Let $S \subset\Bbb{R}$ and $T \subset \Bbb{R}$ be nonempty and bounded. Further suppose that $M$ is an upper-bound of $S \cup T$.
Could someone point out my mistake in the following interpretation please?
$M$ is an upper-bound of $S\cup T$ $\Rightarrow$ $x \leq M $ for all $x \in S \cup T$ $\Rightarrow$ Two possible cases :
[case 1 : $x \in S$]
With $x \in S$ and $x \leq M$, $M$ is an upper bound of $S$ and by the completeness axiom there exists a supremum such that $x \leq \sup(S) \leq M$
[case 2 : $x \in T$]
With $x \in T$ and $x \leq M$, $M$ is an upper bound of $T$ and by the completeness axiom there exists a supremum such that $x \leq \sup(T) \leq M$
Now,intuitively I thought that the following interpretation is correct:
- For $x \in S \cup T$, either $\sup(S) \leq M$ or $\sup(T) \leq M$
However, when I look around on the internet the results there seem to suggest that:
- For $x \in S \cup T$, $\sup(S) \leq M$ and $\sup(T) \leq M$.

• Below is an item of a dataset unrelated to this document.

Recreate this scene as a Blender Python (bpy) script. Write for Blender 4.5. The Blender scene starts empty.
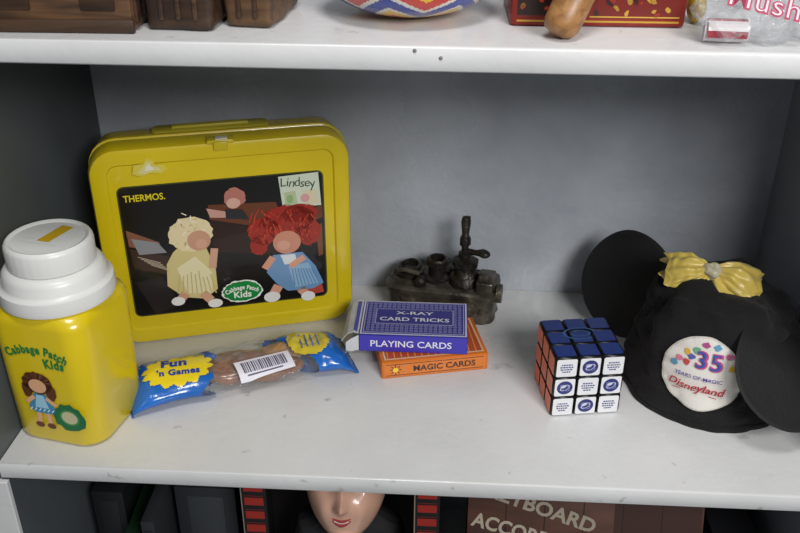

Continuing from (2) with :
- Therefore $M \geq \max(\sup(S),\sup(T))$
- And finally $M \geq \sup(S \cup T) \geq \max(\sup(S),\sup(T))$
This I am sure is a silly question...but could someone explain why (1.) is wrong and (2.) is correct please?
The two cases you wrote down are not mutually exclusive, and so statement $(1)$ is not true in general (assuming that "either-or" refers to exclusive or; if it refers to inclusive-or, then it is implied by $(2)$).
The correct approach, which leads to $(2)$, is to note that since $M$ upper-bounds $S\cup T$, it upper-bounds every element in $S$ and every element in $T$ at once, and thus $\sup S\le M$ and $\sup T\le M$.